C’est moi qui souligne,
clin d’œil au merveilleux roman de Nina Berberova, un titre qui parle de lui-même.
Quand je lis, je souligne…une phrase pour l’idée qu’elle porte et qui me transporte, parfois un plus long passage pour sa pertinence, une pensée pour son chatoiement.
Le plaisir de partager mon enthousiasme pour un livre.

«Le temps, nous ne le voyons de face qu’au moment de mourir, mais la photographie nous a donné le pouvoir étrange de la saisir par des coupes qui l’interrompent et le suspendent. Chacune de ces coupes agit comme une césure et comme une éclosion : par le choix de l’instant et du cadre, une éruption de sens est délivrée chaque fois. (…)»
Une éclosion continue, de Jean-Christophe Bailly, paru l’année dernière au Seuil, 320 p.
Je pense en premier à une photo qui montre selon moi un absolu de l’écran et de la dilatation : le temps étendu, le temps comme une onde stationnaire dont une montagne serait le point d’émission. (…) elle montre au-dessus d’un lavabo, le reflet dans un miroir d’une montagne aux sommets enneigés.
Il y a donc dans cette image un premier plan de réalité (ou de fiction) : la chambre (d’hôtel ?) avec son lavabo, sa tablette et son miroir.
Et un second plan, induit par le cadrage intérieur au premier plan donné par le miroir, soit le reflet suspendu de la montagne.
Pur lointain entré dans la chambre et qui, sans poids, est l’exact équivalent d’une photo, mais d’une photo dont le graphe, la graphie, serait en cours, d’une photo qui au lieu d’être un résultat, serait en train d’être prise (par le miroir où s’imprime le reflet).
De telle sorte que le résultat — l’image entière — fonctionne comme une capture de l’acte même par lequel une image se dépose, le support du miroir valant ici pour la surface d’impression, dans un bain qui est le temps, et où tout flotte — le lavabo comme la montagne — et d’autant plus mystérieusement que le photographe, qui devrait lui aussi être reflété dans ce miroir qui lui fait face, n’y apparaît pas.

En examinant à nouveau cette photo pour vérifier cette disparition, ou non-apparition, et en deviner la raison, quelque chose me trouble : je ne parviens pas à déterminer s’il s’agit bien, avec l’image de la montagne, d’un reflet. L’effet fenêtre l’emporte sur l’effet miroir.

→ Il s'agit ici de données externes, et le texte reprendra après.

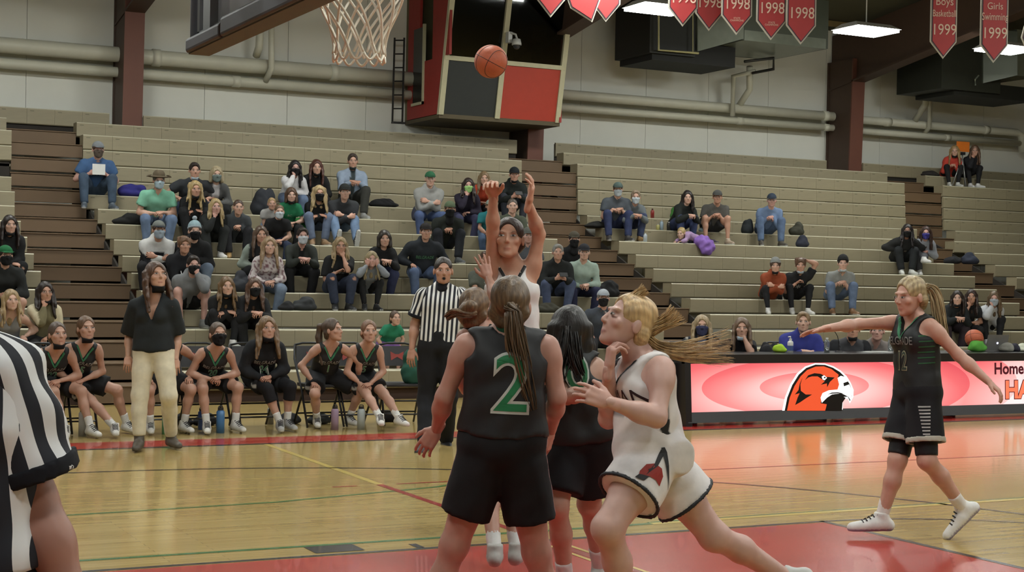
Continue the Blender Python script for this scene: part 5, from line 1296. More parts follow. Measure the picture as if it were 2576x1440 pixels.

Puis, il me semble que cette flottaison généralisée est encore plus patente, et que le flou du lavabo est lui-même le produit d’un reflet où celui de la montagne serait pris…
Peu importe à vrai dire le détail de ce feuilletage optique, ce qui est à retenir c’est que ce que nous avons sous les yeux, nous regardeurs-lecteurs de la photo, existe dans une indétermination qui est celle du souvenir tel qu’il habite dans la mémoire : non au sens du « ça a été » de Barthes, mais au sens plus ample d’une matière où « ce qui est » serait lui aussi emporté dans le même mouvement : en train de sombrer, présent dans une apparition qui est déjà un effacement.
Et de telle sorte que le fameux flou (dont le « bougé » n’est qu’un cas de figure) qui est récurrent dans la photographie de Bernard Plossu apparaît non comme un effet, justement, mais comme une conséquence de cette violence immanente du temps, autrement dit de ce versement au passé qui est l’unique à venir, l’unique avenue du présent.*
*Une éclosion continue, de Jean-Christophe Bailly, Éd. du Seuil, pages 137 et 139.